R - J'ai eu des contacts réguliers avec lui, mais pas après que ses moyens de communication aient été coupés. J'ai eu des contacts par l'intermédiaire de notre consul général à Jérusalem, M. Pietton, jusqu'à ce que lui-même soit empêché d'accéder à lui. Ensuite, j'ai suivi ce qui s'est passé comme vous, par des informations plus générales mais c'est devenu plus difficile. Je crois que Yasser Arafat, qui a démontré une capacité exceptionnelle, impressionnante, à résister aux épreuves les plus dures, doit aujourd'hui montrer une grande capacité politique. C'est un moment historique. J'ai bien noté que le président Bush a très sévèrement critiqué et attaqué sa gestion des choses et son rôle, mais il n'a pas été jusqu'à considérer qu'il n'était plus un interlocuteur valable. Aujourd'hui, il a reçu M. Zinni. La diplomatie américaine juge peut-être très sévèrement M. Arafat, mais elle travaille avec lui. Comme le dit Colin Powell, il est en position de commandement. Je pense que Yasser Arafat, s'il sait se montrer à la hauteur de cette situation, peut contribuer à renverser le cours de cette histoire.

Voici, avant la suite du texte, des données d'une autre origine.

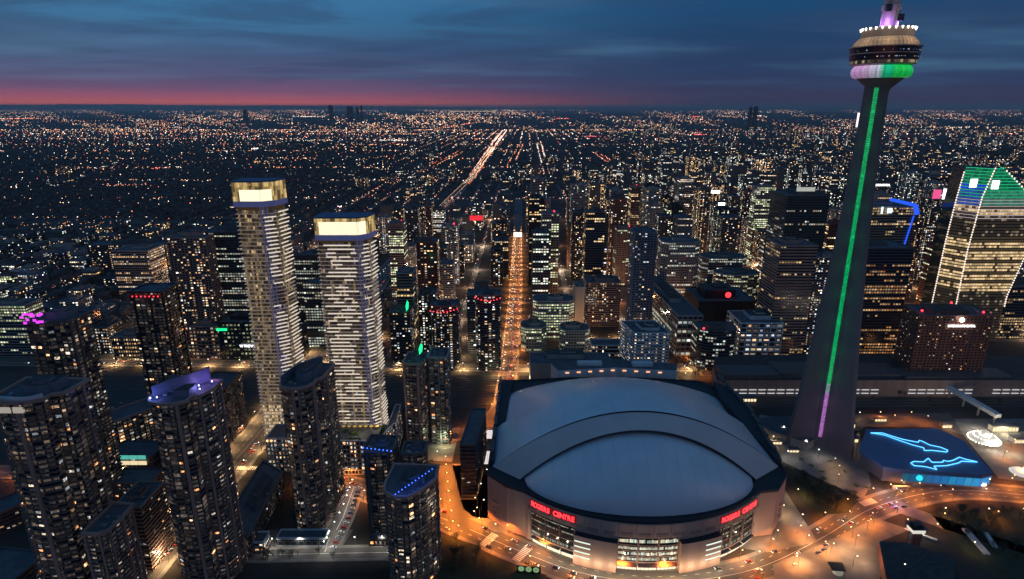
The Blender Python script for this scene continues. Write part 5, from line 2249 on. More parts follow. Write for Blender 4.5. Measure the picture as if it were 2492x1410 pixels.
# red emblem, lit cube, signs
x, z = W(1771, 717, 799)
b = MB()
for k in range(12):
    th = 2 * pi * k / 12
    b.box(x + 3.0 * math.cos(th) - .8, x + 3.0 * math.cos(th) + .8, 796.5, 797.2, z + 3.0 * math.sin(th) - .8, z + 3.0 * math.sin(th) + .8)
b.box(x - 1.3, x + 1.3, 796.5, 797.2, z - 1.3, z + 1.3)
o = b.build('red_emblem', [m_name])
tag(o, 'round red lit emblem on the black wall of the broadcasting hall', 'sign')
for px0, px1, py0, py1, Y, mt, lab in ((1518, 1551, 479, 491, 1500, emis('cube_cream', (1, .92, .65), 1.3), 'bright cream square sign in the city centre'),
                                       (1143, 1175, 525, 537, 1205, emis('board_red', (1, .03, .05), .9), 'red lit sign board on a dark roof left of the orange avenue'),
                                       (2268, 2292, 462, 484, 1100, emis('board_pink', (.9, .1, .3), 1.0), 'pink glowing roof board left of the green crowned tower'),
                                       (2292, 2318, 460, 485, 1099, emis('board_white', (1, 1, 1), 3), 'white glowing roof board beside the pink one'),
                                       (1702, 1752, 464, 470, 1300, m_whitel, 'long white sign band on a tower in the right centre'),
                                       (1748, 1764, 494, 500, 1250, m_whitel, 'short white sign band below the long one'),
                                       (1250, 1270, 566, 577, 1450, emis('board_cream', (1, .8, .7), 2), 'white lit screens over the far end of the orange avenue'),
                                       (1938, 1984, 456, 466, 861, emis('skylight', (.75, .8, .7), .55), 'dim white skylight on top of the dark bank tower'),
                                       (527, 552, 800, 805, 726.5, m_green, 'green lit sign band on the shop block by the tracks'),
                                       (2143, 2150, 504, 520, 902, emis('board_ice', (.7, 1, 1), 1.6), 'narrow ice white board under the blue neon frame'),
                                       (2158, 2172, 507, 519, 902, emis('board_ice', (.7, 1, 1), 1.6), 'wider ice white board under the blue neon frame'),
                                       (2204, 2240, 764, 768, 700, m_coolstrip, 'pale lit roof edge left of the brown hotel'),
                                       (2082, 2098, 275, 310, 3300, emis('board_tall', (1, .95, .95), 1.5), 'tall white lit wall far behind the concrete tower')):
    (xa, za), (xb, zb_) = W(px0, py1, Y), W(px1, py0, Y)
    b = MB()
    b.box(xa, xb, Y - .6, Y, za, zb_)
    if 1000 < Y < 3000 and 'avenue' not in lab.split('over')[-1]:
        b.box(xa + .4, xb - .4, Y + .02, Y + 1.2, za - 1.5, za + .1, 1)
        wd = max(xb - xa, 22)
        cx_ = (xa + xb) / 2
        if free(cx_ - wd / 2, cx_ + wd / 2, Y, Y + 26):
            building('tower carrying the ' + lab.split(' on ')[0].split(' in ')[0].split(' left ')[0].split(' beside ')[0] + ' on its roof line', [(cx_ - wd / 2, Y + .3), (cx_ + wd / 2, Y + .3), (cx_ + wd / 2, Y + 26), (cx_ - wd / 2, Y + 26)], za - 1.4,
                     wall=rq.choice(['conc', 'dark', 'brown']), lit=.4, band=.3, pier=.8, bay=3.6, roof='none', name='office_block', cat='office block', bright=1.3)
    o = b.build('sign_board', [mt, m_conc_dark])
    tag(o, lab, 'sign')
sign('white SHERATON lettering high on a hotel right of the concrete tower', 'SHERATON', 2147, 453, 1150, 26, (1, 1, 1), 2.5)
sign('white hotel name lettering on the brown brick hotel', 'INTERCONTINENTAL', 2340, 796, 638, 30, (1, 1, 1), 3.5)
sign('white THE WELL lettering on the shop block by the tracks', 'W THE WELL', 607, 845, 725.5, 24, (1, .97, 1), 3)
b = MB()
x, z = W(2341, 779, 638)
b.tube((x, 638, z), (x, 637.4, z), 2.6, n=20)
tag(b.build('round_sign', [m_whitel]), 'round white lamp disc above the hotel name', 'sign')
# green 150 sign by the boulevard
p0 = G(1262, 1395)
SG = thing('event_sign', 'roadside sign with three round green discs reading 1 5 0 on the forecourt lawn', 'sign', (p0[0] + 7, p0[1], 0), rz=-.12)
b = MB()
b.box(-8.5, 8.5, -.4, .4, .3, 5.6)
b.build('board', [m_black], SG)
for k, ch in enumerate('150'):
    b = MB()
    b.tube((-5.2 + k * 5.2, -.4, 3.5), (-5.2 + k * 5.2, -.6, 3.5), 2.1, n=20)
    b.build('disc', [emis('disc_green', (.45, .75, .35), .5)], SG)
    cu = bpy.data.curves.new('digit', 'FONT')
    cu.body = ch
    cu.align_x = 'CENTER'
    cu.extrude = .02
    cu.size = 3
    cu.materials.append(m_black)
    o = text_mesh('digit', cu)
    o.parent = SG
    o.location = (-5.2 + k * 5.2, -.72, 2.5)
    o.rotation_euler = (pi / 2, 0, 0)
# glass bridge strips left of the stadium
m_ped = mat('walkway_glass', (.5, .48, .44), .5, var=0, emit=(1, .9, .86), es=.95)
for (x0_, y0_), (x1_, y1_), m_, lab in (((1172, 1047), (1206, 1068), m_ped, 'glowing white gridded roof strip beside the stadium, farther of two'), ((1163, 1098), (1196, 1130), m_ped, 'glowing cream gridded roof strip beside the stadium, nearer of two')):
    a = [G(x0_, y1_, 5), G(x1_, y1_, 5), G(x1_ + 3, y0_, 5), G(x0_ + 3, y0_, 5)]
    T = thing('glass_canopy', lab, 'canopy', (*ctr(a), 0))
    b = MB()
    for i in range(6):
        for j in range(6):
            def pt(u, v):
                p = Vector(a[0]).lerp(Vector(a[1]), u)
                q = Vector(a[3]).lerp(Vector(a[2]), u)
                r_ = p.lerp(q, v)
                return (r_.x, r_.y, 5)
            b.face([pt((i + .06) / 6, (j + .06) / 6), pt((i + .94) / 6, (j + .06) / 6), pt((i + .94) / 6, (j + .94) / 6), pt((i + .06) / 6, (j + .94) / 6)])
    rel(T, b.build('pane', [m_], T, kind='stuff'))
    b = MB()
    b.prism(ccw(a), 4.4, 4.9, 0, 0, True)
    for q in a:
        b.box(q[0] - .2, q[0] + .2, q[1] - .2, q[1] + .2, 0, 4.5)
    rel(T, b.build('frame', [m_metal], T))
b = MB()
P = ccw([G(1160, 1142, 1), G(1196, 1142, 1), G(1212, 1035, 1), G(1176, 1035, 1)])
b.face([(*q, 1.0) for q in P])
struct('walkway_deck', b, [m_pave])
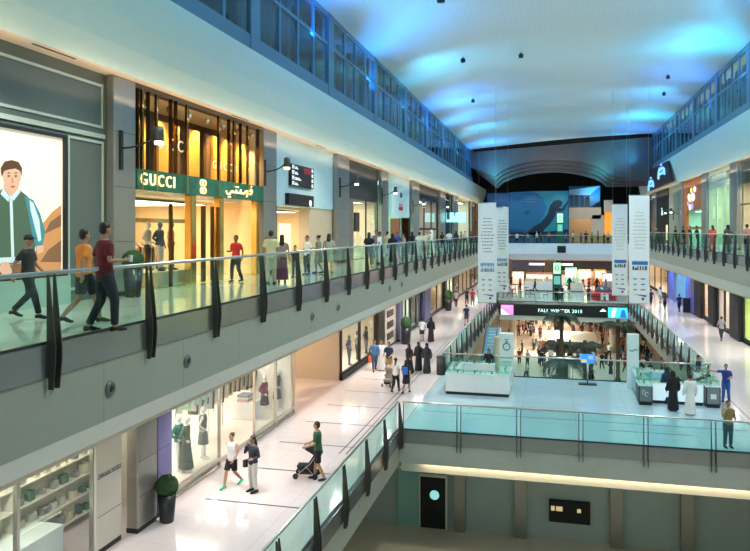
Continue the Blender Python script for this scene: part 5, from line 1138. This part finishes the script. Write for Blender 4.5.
for i, (u, y, c, h, lb) in enumerate(((571, 104, (.10, .35, .28), 2.6, 'teal display cabinet on the far lower level'), (578, 106, (.45, .70, .55), 2.2, 'pale green display cabinet on the far lower level'), (585, 103, (.30, .20, .15), 2.4, 'brown display cabinet on the far lower level'), (592, 107, (.6, .5, .35), 2.0, 'sand coloured display cabinet on the far lower level'), (600, 105, (.75, .25, .08), 2.3, 'orange display cabinet on the far lower level'), (608, 102, (.10, .10, .12), 2.0, 'charcoal display cabinet on the far lower level'), (577, 94, (.7, .68, .6), 1.1, 'low white counter right of the green totem on the far lower level'), (518, 104, (.5, .4, .3), 1.9, 'tan display cabinet left of the cafe counters'))):
    t = thing('display_cabinet', (atY(u, y), y, LF), lb, 'cabinet'); x = atY(u, y); MB().box(x-.8, x+.8, y, y+.7, LF+.1, LF+h).build('body', cloth(c), t, bevel=.03); MB().box(x-.75, x+.75, y+.05, y+.65, LF, LF+.1).build('plinth', M_dark, t); MB().box(x-.7, x+.7, y-.02, y-.001, LF+h*.45, LF+h*.9).build('display_panel', mat('cab_pale', (.8, .75, .6), .4), t)
for i, (u, y, c, hr) in enumerate(((511, 100, BLK, 'short'), (520, 97, (.5, .1, .05), 'short'), (535, 92.5, BLK, 'short'), (547, 97.5, BLK, 'scarf'), (569.5, 97, BLK, 'scarf'), (574, 100, WHT, 'short'), (583, 97, BLK, 'short'), (589, 100, RED, 'short'), (597, 96, BLK, 'scarf'), (606, 98, NAV, 'short'))):
    person(atY(u, y), y, LF, 50*i, 'person in %s %s' % (['black', 'rust', 'black', 'a black cloak', 'a black cloak', 'white', 'black', 'red', 'a black cloak', 'navy'][i], ['left of the cafe counters', 'beside the tan cabinet', 'in front of the long cafe counter', 'behind the long cafe counter', 'right of the green totem on the far lower level', 'by the teal cabinet', 'by the pale green cabinet', 'by the brown cabinet', 'by the sand coloured cabinet', 'by the charcoal cabinet'][i]), ('walk', 'stand')[i % 2], c, 'short', BLK, 'robe' if hr == 'scarf' else 'long', hr, cloth(BLK) if hr == 'scarf' else None, i % 3, 1.7)

# ================================================================== GROUND FLOOR THROUGH THE OPENING
def frond(p, az, L, droop, w):
    q = MB(); n = 9; pts = []
    for i in range(n+1):
        t = i/n; r = L*(t-.12*t*t); z = L*(.45*t-droop*t*t); pts.append(Vector((p[0]+r*cos(az), p[1]+r*sin(az), p[2]+z)))
    sd = Vector((-sin(az), cos(az), 0)); q.tube(pts, [.03*(1-.8*i/n) for i in range(n+1)], 4)
    for i in range(n*3):
        t = (i+1)/(n*3); k = min(int(t*n), n-1); b = pts[k].lerp(pts[k+1], t*n-k); d = (pts[k+1]-pts[k]).normalized(); ln = w*sin(pi*min(.98, .12+t*.85))**.7
        for s in (1, -1):
            e = b+sd*s*ln*.8+d*ln*.55-Vector((0, 0, ln*.45)); q.add([b-d*.03, b+d*.04, e], [(0, 1, 2)])
    return q
def palm(u, v, Y, L, nf, lb, trunk=True, w=.55):
    x, z = atY(u, Y), zY(u, v, Y); t = thing('palm_tree', (x, Y, GF), lb, 'tree')
    pr_ = [(.28, 0), (.2, .4)] + [(.16+.02*(i % 2), .5+i*(z-GF-.6)/14) for i in range(15)]
    MB().lathe([(r, a) for r, a in pr_], (x, Y, GF+.5), 10).build('trunk', mat('palm_trunk', (.09, .06, .04), .9, noise=.4, nscale=8), t)
    MB().lathe([(.5, 0), (.6, .55), (.55, .55), (.5, .45)], (x, Y, GF), 16).build('planter_pot', MATS['pot_charcoal'], t)
    rn = random.Random(int(u))
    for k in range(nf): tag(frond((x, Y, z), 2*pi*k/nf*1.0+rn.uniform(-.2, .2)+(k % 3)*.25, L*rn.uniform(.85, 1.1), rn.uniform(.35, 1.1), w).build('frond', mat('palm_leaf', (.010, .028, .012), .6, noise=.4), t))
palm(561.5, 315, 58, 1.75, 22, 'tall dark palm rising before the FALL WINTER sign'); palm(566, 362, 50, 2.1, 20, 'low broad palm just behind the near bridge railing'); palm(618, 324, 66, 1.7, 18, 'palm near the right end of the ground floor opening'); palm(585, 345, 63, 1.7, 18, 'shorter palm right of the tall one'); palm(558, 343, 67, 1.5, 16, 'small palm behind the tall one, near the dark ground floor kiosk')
t = thing('kiosk', (2.2, 86, GF), 'dark ground floor kiosk with white counter tops seen through the opening', 'kiosk'); MB().box(-1.2, 4.8, 83, 91, GF, GF+1.3).build('body', mat('kiosk_dark', (.03, .04, .04), .5), t, bevel=.04); MB().box(-1.3, 4.9, 82.9, 91.1, GF+1.301, GF+1.38).build('counter_top', mat('kiosk_top', (.55, .58, .5), .4), t); MB().box(.2, 1.8, 85, 86, GF+1.381, GF+2.0).build('display', M_lampN, t)
rn = random.Random(11)
for i in range(12):
    x = 3.4+2.5*(i % 4)+rn.uniform(-.3, .3); y = 93.5+5.6*(i//4)+rn.uniform(-.5, .5); hanging_rack(x, y, GF, 2.1, '%s ground floor garment stall in row %s' % (['first', 'second', 'third', 'fourth'][i % 4], ['one', 'two', 'three'][i//4]), [[(.2, .02, .02), BLK, (.12, .02, .02)], [BLK, (.2, .06, .03), (.04, .04, .04)], [(.22, .03, .04), BLK, (.05, .03, .02)]][i % 3], 'x', 1.9, .22)
for s, lb in ((-1, 'left'), (1, 'right')): MB().lathe([(.45, 0), (.40, .2), (.40, 3.8), (.45, 3.95)], (1+s*5.6, 85, GF), 20).build('column', mat('column_plaster', (.62, .56, .45), .5), None, lb+' round plaster column under the far lower bridge', 'column')
x = atY(497, 56); MB().lathe([(.32, 0), (.27, .2), (.27, 5.4), (.3, 5.6)], (x, 56, GF), 18).build('column', MATS['column_plaster'], None, 'slim round column standing in the opening behind the white kiosk tower', 'column')
# escalator at the left side of the opening
e = thing('escalator', (-4.9, 56, GF), 'pale blue escalator rising along the left side of the opening behind the white kiosk', 'escalator')
ya, yb, za, zb3 = 49.5, 60.5, GF, -8.35
m = MB(); m.prism([(ya, za), (ya, za+.05), (yb, zb3), (yb+1.5, zb3), (yb+1.5, zb3-.7), (yb, zb3-.75), (ya+1.2, za)], 'x', -5.45, -4.35); m.build('truss', mat('esc_steel', (.35, .42, .45), .3, .7), e)
n = 26; q = MB()
for i in range(n): f = i/n; q.box(-5.2, -4.6, ya+(yb-ya)*f, ya+(yb-ya)*(f+1/n), za+.05+(zb3-za)*f-.02, za+.1+(zb3-za)*(f+1/n))
q.build('steps', mat('esc_steps', (.45, .62, .68), .4), e)
for X, nm in ((-5.35, 'left'), (-4.45, 'right')):
    m = MB(); m.prism([(ya-.3, za+.06), (ya-.3, za+.95), (yb, zb3+.95), (yb+1.4, zb3+.95), (yb+1.4, zb3), (yb, zb3)], 'x', X-.01, X+.01); m.build('glass_side', glass('esc_glass', (.55, .85, .95), .25), e); MB().tube([(X, ya-.4, za+.95), (X, yb, zb3+.98), (X, yb+1.5, zb3+.98)], .04, 6).build('handrail', M_dark, e)
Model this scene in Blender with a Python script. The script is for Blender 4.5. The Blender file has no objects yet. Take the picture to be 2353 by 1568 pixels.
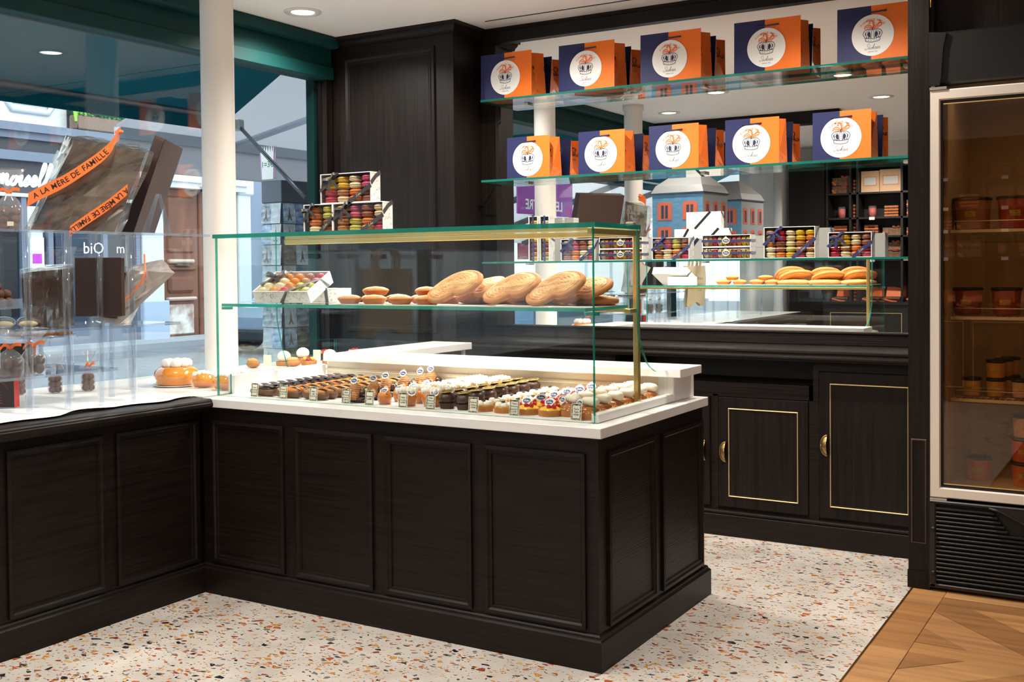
import bpy, bmesh, math, random
from mathutils import Vector, Matrix
random.seed(7)
S=bpy.context.scene; COL=S.collection
R=math.radians; PI=math.pi
# ---------------------------------------------------------------- camera, world, exposure
F,PX,PY=2480.6,1176.5,668.9
yaw,pit,rol=R(31.07),R(-1.24),R(-0.53)
fw=Vector((-math.sin(yaw)*math.cos(pit),math.cos(yaw)*math.cos(pit),math.sin(pit)))
rt0=Vector((math.cos(yaw),math.sin(yaw),0)); up0=rt0.cross(fw)
rt=math.cos(rol)*rt0+math.sin(rol)*up0; up=-math.sin(rol)*rt0+math.cos(rol)*up0
cd=bpy.data.cameras.new('camera'); cam=bpy.data.objects.new('camera',cd); COL.objects.link(cam)
cam.matrix_world=Matrix(((rt.x,up.x,-fw.x,1.5264),(rt.y,up.y,-fw.y,-3.0662),(rt.z,up.z,-fw.z,1.3),(0,0,0,1)))
cd.sensor_fit='HORIZONTAL'; cd.sensor_width=36; cd.lens=F*36/2353
cd.shift_x=0; cd.shift_y=-(784-PY)/2353; cd.clip_start=.05; cd.clip_end=200
S.camera=cam
S.view_settings.view_transform='Standard'; S.view_settings.look='None'; S.view_settings.gamma=1
S.view_settings.use_curve_mapping=False; S.view_settings.exposure=0.45
W=bpy.data.worlds.new('overcast_sky'); S.world=W; W.use_nodes=True
_bg=W.node_tree.nodes['Background']; _bg.inputs[0].default_value=(.91,.955,1.0,1); _bg.inputs[1].default_value=2.9
cy=S.cycles; cy.max_bounces=14; cy.diffuse_bounces=4; cy.glossy_bounces=6; cy.transmission_bounces=8
cy.transparent_max_bounces=40; cy.caustics_reflective=True; cy.blur_glossy=1.0; cy.caustics_refractive=False
cy.sample_clamp_indirect=4; cy.use_denoising=True
LAMP=(1,.93,.84)
# ceiling lamps: x, y, watts (rings and lenses are built further down); the rear one is added to brighten the shelving
LAMPS=[(-2.39,1.307,70),(-2.25,-1.463,60),(-.456,-.395,72),(-.446,-1.60,18),(-1.496,-.62,80),(.95,-.4,16),(.95,-1.7,16),(.2,1.2,115),(-1.1,1.25,130),(-1.0,-3.9,170),(.3,-3.6,70),(2.4,.3,16)]
for i,(x,y,w) in enumerate(LAMPS):
    l=bpy.data.lights.new('downlight_lamp','SPOT'); l.energy=w; l.color=LAMP; l.spot_size=R(152); l.spot_blend=.55; l.shadow_soft_size=.032
    o=bpy.data.objects.new('downlight_lamp',l); COL.objects.link(o); o.location=(x,y,2.664)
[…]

Il n'y a pas que la politique de M. Sharon qui soit erronée, il y a aussi un sursaut qu'il faut avoir en face. Je ne suis jamais entré dans la politique qui consiste à affaiblir systématiquement Arafat tout en lui demandant de faire de plus en plus et à déplorer qu'il fasse de moins en moins. Considérer que c'est de sa faute, c'est une logique perverse. Il n'empêche que, par ses actes, par ses comportements, par ses déclarations, je crois qu'il est en position aujourd'hui - sachant ce qui a été dit par Bush, ce qui est dit par les Européens, en tenant compte de ce mouvement de sympathie qui s'exprime dans le monde par rapport au peuple palestinien pour ce qu'il subit - de tenir un langage de paix, un langage de construction de la paix. Pas simplement un langage pacifique "préchi précha". Un langage de construction de la paix qui montre qu'il est conscient du fait que, du côté palestinien aussi, il y a eu des erreurs, des occasions ratées, des expressions malheureuses, des doubles langages, des mots qui ont manqué. C'est peut-être le résultat de la guerre, de la faiblesse, de la domination, d'une histoire difficile et cruelle, certainement. Mais il doit se montrer aujourd'hui un grand chef pour l'avenir du peuple palestinien.
Q - Vous dites qu'il doit être un grand chef et qu'il doit être à la hauteur. Cela veut-il dire qu'officiellement, devant l'opinion publique mondiale, il doit dire que l'on arrête les attentats ? Est-ce cela que vous attendez de lui ?
R - Si je peux lui conseiller, je pense qu'il faut qu'il s'engage à fond dans le nouveau processus politique qui, à mon avis, va naître de la nouvelle conjonction euro-américaine et qu'il s'engage à fond pour juguler la violence. Je sais qu'on lui a systématiquement affaibli les moyens pour contrôler la violence, mais je pense qu'il peut en retrouver très vite, parce qu'il garde une autorité formidable. Cette situation de martyr l'a encore augmentée. Je pense qu'il peut dire qu'il y a quand même un espoir, que cet espoir ne réside pas dans la violence. Le fait de faire des attentats suicides au milieu d'une population civile n'est pas un acte de résistance, cela ne fait avancer en rien la cause palestinienne. "Il y a un autre chemin que j'emprunterai avec vous, nous négocierons très durement nos intérêts car nous voulons un vrai Etat" : je pense qu'il se recrée une situation où il peut dire cela.